Orlando Sentinel columnist Mike Bianchi some years back quoted former UCF linebacker Shaquem Griffin who referred to then-Spectrum Stadium (now FBC Mortgage Stadium) as if it was a real person: "We love her. I'd hate to think where we would be without her."
Added O'Leary, "A new stadium couldn't win you football games by itself. But what it did do was generate some excitement and give fans a true sense of place and something to come back to. It showed the commitment Dr. Hitt and the administration had to football and supporting the athletics program at UCF."
In 2016 UCF named its athletics scholarship fund the John and Martha Hitt Athletics Scholarship Fund.
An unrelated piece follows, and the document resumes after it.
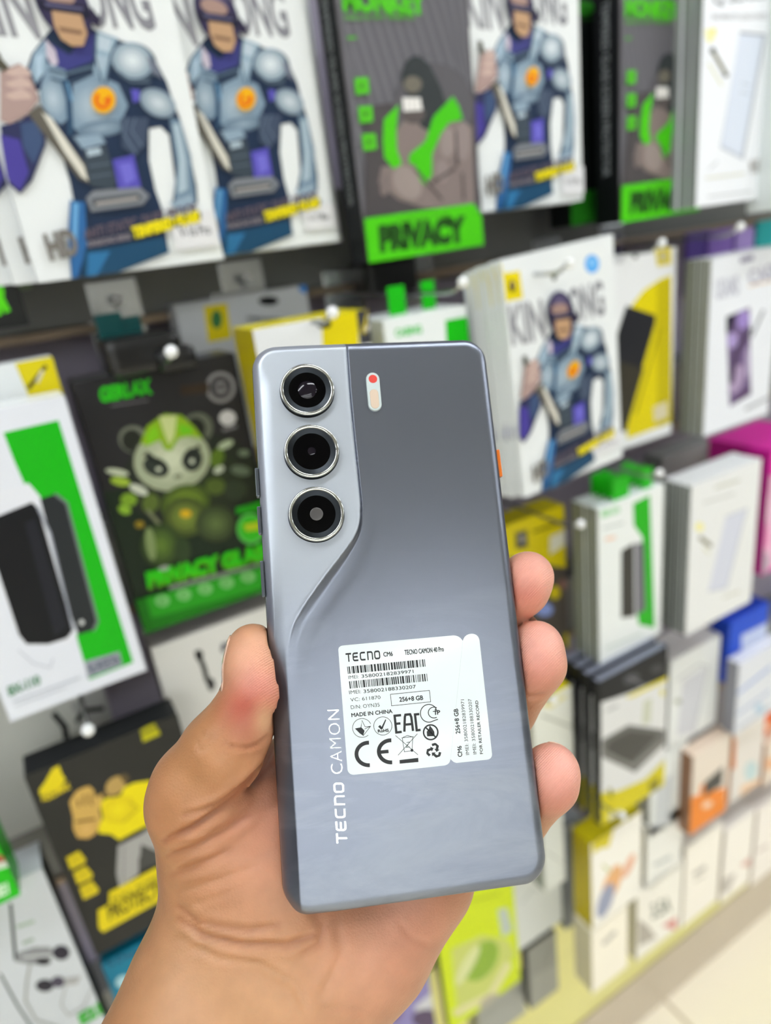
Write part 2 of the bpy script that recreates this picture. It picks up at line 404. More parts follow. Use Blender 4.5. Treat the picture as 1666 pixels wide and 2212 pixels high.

"He believed in the transformational value of the student-athlete experience," says Mark Wright, current UCF associate vice president and deputy athletics director for the ChargeOn Fund.
"John once said, 'Some people say give until it hurts. But I don't believe that. I say, give until it feels good.'
"He lived that motto and inspired others to do the same. He believed in giving to make an impact and UCF and Orlando are better thanks to him."
Longtime faculty member Richard Lapchick, one of the more astute observers of college athletics, began his role at UCF in 2001 taking over the endowed chair in the DeVos Sport Business Management Program. He later began publishing annual academic rankings for teams that played in bowl games and NCAA Basketball Championships and diversity report cards for all institutions competing in sports.
Lapchick readily admits now he was wrong in disagreeing with Hitt's plan for UCF to go big-time in football.
"When Orsini got here you could hardly get students out of the tailgate parties into the Citrus Bowl (that was 15 miles west of campus). Yet our campus quickly became one where nearly everyone wears UCF garb and paraphernalia.
"I now realize how wrong I was and how right John Hitt was."
Said American Athletic Conference commissioner Mike Aresco today: "John Hitt will always hold a special place in the history of the American Athletic Conference. John was instrumental in the formation of the conference more than a decade ago, and his transformational leadership of UCF helped the conference to enjoy immediate and sustained success.
"Above all, John was a good man who had the trust, respect and admiration of all who knew him. I treasured our friendship and have many fond memories of my visits with John at UCF."
A number of UCF coaches hired during Hitt's tenure spoke about him after his death:
"It's hard for me," said Knight men's basketball coach Johnny Dawkins.
"I just learned of his passing and that really knocked me back.
"He hired me here, he interviewed me and I remember him being a great man. Where we see UCF now and where we're headed, in my opinion, he laid a great foundation for that.
"He's the one that put the university on the upward trajectory and you have to be an incredible man to pull that off."
Added baseball coach Greg Lovelady in a Tweet, "We aren't here without him."
Hitt won't be around to see the Knights' next big play—into the Big 12 Conference beginning in 2023-24.
Without Hitt's 26 years of guidance and vision, that invitation might have been extended elsewhere.